The 1,547-page bill was meant to sustain federal spending at current FY2024 levels until March, at which point Republican majorities in the House and Senate could revisit the deal and ostensibly lower the spending threshold for further passages. On Wednesday, former House Speaker Newt Gingrich publicly suggested that Johnson should pursue a “shorter resolution” that lasts just weeks, giving a Republican-led Washington a jump-start on securing a better deal in January. “Well, I think, first of all, the whole idea of the DOGE Committee has already paid for itself by having Elon Musk and Vivek Ramaswamy begin to point out all the dumb things in this bill,” Gingrich said on Fox News. “The obvious answer is, kill this bill, pass a very short continuing resolution to get the new Republican Senate installed, and negotiate a new bill before January 20 that covers the rest of the year and gets the job done.”

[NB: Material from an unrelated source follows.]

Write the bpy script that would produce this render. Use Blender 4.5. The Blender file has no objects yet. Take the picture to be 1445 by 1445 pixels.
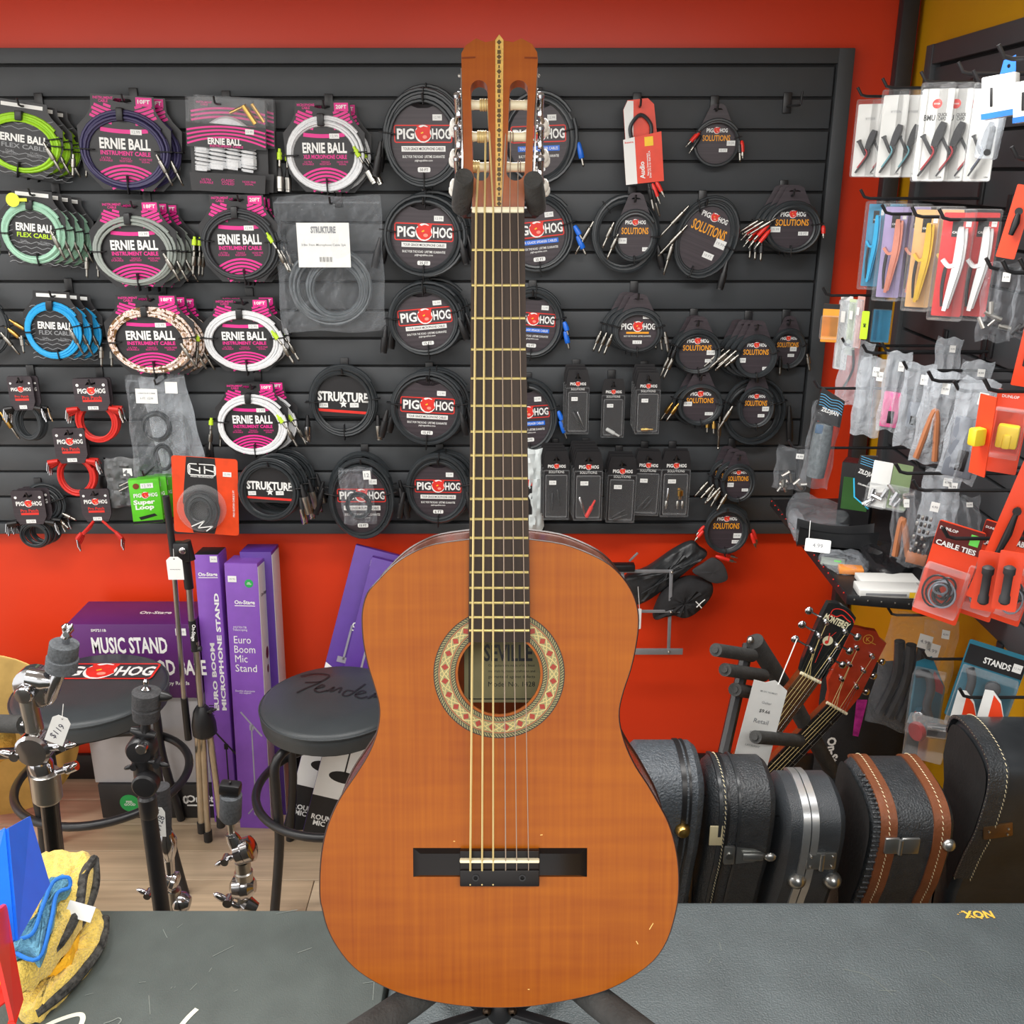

Should he survive the Speaker’s election on January 3rd, 2025, Johnson must contend with an even slimmer one-vote majority in the 119th Congress, thanks in part to Trump’s plucking of members to serve in the new administration. Johnson, who rose to power after four tumultuous weeks of a leadership vacuum following the ouster of Kevin McCarthy, must appease Trump if he can expect help in cajoling some of the caucus’s most conservative members to sign on to additional government spending. Among the lawmakers who first opposed the deal are stalwart MAGA members like Reps. Marjorie Taylor Greene (R-GA), Paul Gosar (R-GA), and Andy Biggs (R-AZ).